__STATED TASK__
Repeat everything in the material exactly.

__RAW DATA__

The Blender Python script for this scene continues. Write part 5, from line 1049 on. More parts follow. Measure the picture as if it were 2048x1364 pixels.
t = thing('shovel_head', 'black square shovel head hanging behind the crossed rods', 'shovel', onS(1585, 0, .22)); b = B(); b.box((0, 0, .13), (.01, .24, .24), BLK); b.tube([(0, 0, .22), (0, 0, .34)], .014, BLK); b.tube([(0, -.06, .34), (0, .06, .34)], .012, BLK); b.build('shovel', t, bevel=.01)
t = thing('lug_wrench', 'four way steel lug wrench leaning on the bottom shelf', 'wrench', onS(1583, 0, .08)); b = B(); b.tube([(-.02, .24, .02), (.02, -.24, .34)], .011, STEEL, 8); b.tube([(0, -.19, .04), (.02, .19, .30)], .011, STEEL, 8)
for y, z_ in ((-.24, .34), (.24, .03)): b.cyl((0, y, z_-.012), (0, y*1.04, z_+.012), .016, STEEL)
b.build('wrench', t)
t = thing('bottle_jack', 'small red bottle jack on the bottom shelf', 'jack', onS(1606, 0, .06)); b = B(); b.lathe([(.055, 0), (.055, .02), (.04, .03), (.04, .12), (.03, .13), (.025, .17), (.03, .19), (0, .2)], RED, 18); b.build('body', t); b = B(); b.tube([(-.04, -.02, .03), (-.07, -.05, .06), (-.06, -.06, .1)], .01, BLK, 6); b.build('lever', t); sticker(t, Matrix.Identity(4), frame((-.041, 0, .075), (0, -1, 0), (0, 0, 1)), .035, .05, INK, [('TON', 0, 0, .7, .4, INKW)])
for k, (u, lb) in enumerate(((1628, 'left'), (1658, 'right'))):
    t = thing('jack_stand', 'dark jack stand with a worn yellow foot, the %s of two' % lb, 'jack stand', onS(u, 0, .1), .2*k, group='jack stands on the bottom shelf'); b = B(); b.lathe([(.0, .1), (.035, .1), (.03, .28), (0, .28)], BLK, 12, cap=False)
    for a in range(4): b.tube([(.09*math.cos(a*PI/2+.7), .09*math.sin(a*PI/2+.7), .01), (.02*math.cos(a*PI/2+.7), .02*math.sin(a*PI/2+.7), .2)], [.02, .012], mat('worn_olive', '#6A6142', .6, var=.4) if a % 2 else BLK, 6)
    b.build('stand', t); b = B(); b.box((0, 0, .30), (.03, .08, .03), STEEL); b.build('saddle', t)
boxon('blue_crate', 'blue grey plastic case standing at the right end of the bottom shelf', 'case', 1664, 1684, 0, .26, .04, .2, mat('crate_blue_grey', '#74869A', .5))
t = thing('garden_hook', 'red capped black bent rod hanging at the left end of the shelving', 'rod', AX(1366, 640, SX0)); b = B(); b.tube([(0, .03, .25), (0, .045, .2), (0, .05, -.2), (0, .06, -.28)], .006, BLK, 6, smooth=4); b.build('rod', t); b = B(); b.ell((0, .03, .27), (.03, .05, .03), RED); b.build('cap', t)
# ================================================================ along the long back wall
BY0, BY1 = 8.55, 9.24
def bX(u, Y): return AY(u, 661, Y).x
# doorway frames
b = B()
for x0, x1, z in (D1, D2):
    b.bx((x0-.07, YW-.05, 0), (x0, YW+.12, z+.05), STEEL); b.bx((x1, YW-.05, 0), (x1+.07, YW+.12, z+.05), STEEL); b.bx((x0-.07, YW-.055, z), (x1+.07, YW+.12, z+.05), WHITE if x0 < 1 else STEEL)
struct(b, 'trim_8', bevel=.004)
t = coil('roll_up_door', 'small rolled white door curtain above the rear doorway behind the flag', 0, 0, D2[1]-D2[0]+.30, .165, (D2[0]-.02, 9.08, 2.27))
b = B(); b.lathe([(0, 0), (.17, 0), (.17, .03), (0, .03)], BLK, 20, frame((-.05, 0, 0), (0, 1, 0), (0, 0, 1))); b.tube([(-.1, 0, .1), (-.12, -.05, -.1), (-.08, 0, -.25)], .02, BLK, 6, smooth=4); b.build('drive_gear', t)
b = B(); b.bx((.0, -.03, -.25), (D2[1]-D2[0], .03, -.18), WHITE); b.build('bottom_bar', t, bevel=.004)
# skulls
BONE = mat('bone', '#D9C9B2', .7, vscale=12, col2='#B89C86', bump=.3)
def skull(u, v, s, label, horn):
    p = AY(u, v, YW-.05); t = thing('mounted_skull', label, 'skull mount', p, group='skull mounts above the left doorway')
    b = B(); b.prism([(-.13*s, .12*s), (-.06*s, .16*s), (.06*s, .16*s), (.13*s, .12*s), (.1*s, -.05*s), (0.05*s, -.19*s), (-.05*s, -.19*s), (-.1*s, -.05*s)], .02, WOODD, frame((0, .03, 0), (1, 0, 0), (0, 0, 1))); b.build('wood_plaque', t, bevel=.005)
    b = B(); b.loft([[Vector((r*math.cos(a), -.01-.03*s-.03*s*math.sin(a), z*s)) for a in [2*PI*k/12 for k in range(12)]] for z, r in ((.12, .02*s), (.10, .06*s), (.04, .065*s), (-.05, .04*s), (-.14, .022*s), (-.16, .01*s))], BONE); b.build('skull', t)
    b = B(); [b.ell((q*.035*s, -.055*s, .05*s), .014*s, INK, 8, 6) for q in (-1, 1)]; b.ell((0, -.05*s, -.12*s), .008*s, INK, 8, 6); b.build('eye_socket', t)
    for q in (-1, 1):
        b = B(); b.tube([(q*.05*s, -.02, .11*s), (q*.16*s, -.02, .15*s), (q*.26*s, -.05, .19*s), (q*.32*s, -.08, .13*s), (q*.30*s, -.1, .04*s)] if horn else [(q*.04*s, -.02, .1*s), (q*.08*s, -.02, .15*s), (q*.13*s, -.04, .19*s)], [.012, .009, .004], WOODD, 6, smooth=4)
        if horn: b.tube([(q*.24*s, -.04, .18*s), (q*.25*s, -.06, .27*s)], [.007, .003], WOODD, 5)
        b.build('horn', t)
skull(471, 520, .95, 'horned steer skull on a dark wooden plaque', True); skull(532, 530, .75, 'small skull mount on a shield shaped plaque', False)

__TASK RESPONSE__
The Blender Python script for this scene continues. Write part 5, from line 1049 on. More parts follow. Measure the picture as if it were 2048x1364 pixels.
t = thing('shovel_head', 'black square shovel head hanging behind the crossed rods', 'shovel', onS(1585, 0, .22)); b = B(); b.box((0, 0, .13), (.01, .24, .24), BLK); b.tube([(0, 0, .22), (0, 0, .34)], .014, BLK); b.tube([(0, -.06, .34), (0, .06, .34)], .012, BLK); b.build('shovel', t, bevel=.01)
t = thing('lug_wrench', 'four way steel lug wrench leaning on the bottom shelf', 'wrench', onS(1583, 0, .08)); b = B(); b.tube([(-.02, .24, .02), (.02, -.24, .34)], .011, STEEL, 8); b.tube([(0, -.19, .04), (.02, .19, .30)], .011, STEEL, 8)
for y, z_ in ((-.24, .34), (.24, .03)): b.cyl((0, y, z_-.012), (0, y*1.04, z_+.012), .016, STEEL)
b.build('wrench', t)
t = thing('bottle_jack', 'small red bottle jack on the bottom shelf', 'jack', onS(1606, 0, .06)); b = B(); b.lathe([(.055, 0), (.055, .02), (.04, .03), (.04, .12), (.03, .13), (.025, .17), (.03, .19), (0, .2)], RED, 18); b.build('body', t); b = B(); b.tube([(-.04, -.02, .03), (-.07, -.05, .06), (-.06, -.06, .1)], .01, BLK, 6); b.build('lever', t); sticker(t, Matrix.Identity(4), frame((-.041, 0, .075), (0, -1, 0), (0, 0, 1)), .035, .05, INK, [('TON', 0, 0, .7, .4, INKW)])
for k, (u, lb) in enumerate(((1628, 'left'), (1658, 'right'))):
    t = thing('jack_stand', 'dark jack stand with a worn yellow foot, the %s of two' % lb, 'jack stand', onS(u, 0, .1), .2*k, group='jack stands on the bottom shelf'); b = B(); b.lathe([(.0, .1), (.035, .1), (.03, .28), (0, .28)], BLK, 12, cap=False)
    for a in range(4): b.tube([(.09*math.cos(a*PI/2+.7), .09*math.sin(a*PI/2+.7), .01), (.02*math.cos(a*PI/2+.7), .02*math.sin(a*PI/2+.7), .2)], [.02, .012], mat('worn_olive', '#6A6142', .6, var=.4) if a % 2 else BLK, 6)
    b.build('stand', t); b = B(); b.box((0, 0, .30), (.03, .08, .03), STEEL); b.build('saddle', t)
boxon('blue_crate', 'blue grey plastic case standing at the right end of the bottom shelf', 'case', 1664, 1684, 0, .26, .04, .2, mat('crate_blue_grey', '#74869A', .5))
t = thing('garden_hook', 'red capped black bent rod hanging at the left end of the shelving', 'rod', AX(1366, 640, SX0)); b = B(); b.tube([(0, .03, .25), (0, .045, .2), (0, .05, -.2), (0, .06, -.28)], .006, BLK, 6, smooth=4); b.build('rod', t); b = B(); b.ell((0, .03, .27), (.03, .05, .03), RED); b.build('cap', t)
# ================================================================ along the long back wall
BY0, BY1 = 8.55, 9.24
def bX(u, Y): return AY(u, 661, Y).x
# doorway frames
b = B()
for x0, x1, z in (D1, D2):
    b.bx((x0-.07, YW-.05, 0), (x0, YW+.12, z+.05), STEEL); b.bx((x1, YW-.05, 0), (x1+.07, YW+.12, z+.05), STEEL); b.bx((x0-.07, YW-.055, z), (x1+.07, YW+.12, z+.05), WHITE if x0 < 1 else STEEL)
struct(b, 'trim_8', bevel=.004)
t = coil('roll_up_door', 'small rolled white door curtain above the rear doorway behind the flag', 0, 0, D2[1]-D2[0]+.30, .165, (D2[0]-.02, 9.08, 2.27))
b = B(); b.lathe([(0, 0), (.17, 0), (.17, .03), (0, .03)], BLK, 20, frame((-.05, 0, 0), (0, 1, 0), (0, 0, 1))); b.tube([(-.1, 0, .1), (-.12, -.05, -.1), (-.08, 0, -.25)], .02, BLK, 6, smooth=4); b.build('drive_gear', t)
b = B(); b.bx((.0, -.03, -.25), (D2[1]-D2[0], .03, -.18), WHITE); b.build('bottom_bar', t, bevel=.004)
# skulls
BONE = mat('bone', '#D9C9B2', .7, vscale=12, col2='#B89C86', bump=.3)
def skull(u, v, s, label, horn):
    p = AY(u, v, YW-.05); t = thing('mounted_skull', label, 'skull mount', p, group='skull mounts above the left doorway')
    b = B(); b.prism([(-.13*s, .12*s), (-.06*s, .16*s), (.06*s, .16*s), (.13*s, .12*s), (.1*s, -.05*s), (0.05*s, -.19*s), (-.05*s, -.19*s), (-.1*s, -.05*s)], .02, WOODD, frame((0, .03, 0), (1, 0, 0), (0, 0, 1))); b.build('wood_plaque', t, bevel=.005)
    b = B(); b.loft([[Vector((r*math.cos(a), -.01-.03*s-.03*s*math.sin(a), z*s)) for a in [2*PI*k/12 for k in range(12)]] for z, r in ((.12, .02*s), (.10, .06*s), (.04, .065*s), (-.05, .04*s), (-.14, .022*s), (-.16, .01*s))], BONE); b.build('skull', t)
    b = B(); [b.ell((q*.035*s, -.055*s, .05*s), .014*s, INK, 8, 6) for q in (-1, 1)]; b.ell((0, -.05*s, -.12*s), .008*s, INK, 8, 6); b.build('eye_socket', t)
    for q in (-1, 1):
        b = B(); b.tube([(q*.05*s, -.02, .11*s), (q*.16*s, -.02, .15*s), (q*.26*s, -.05, .19*s), (q*.32*s, -.08, .13*s), (q*.30*s, -.1, .04*s)] if horn else [(q*.04*s, -.02, .1*s), (q*.08*s, -.02, .15*s), (q*.13*s, -.04, .19*s)], [.012, .009, .004], WOODD, 6, smooth=4)
        if horn: b.tube([(q*.24*s, -.04, .18*s), (q*.25*s, -.06, .27*s)], [.007, .003], WOODD, 5)
        b.build('horn', t)
skull(471, 520, .95, 'horned steer skull on a dark wooden plaque', True); skull(532, 530, .75, 'small skull mount on a shield shaped plaque', False)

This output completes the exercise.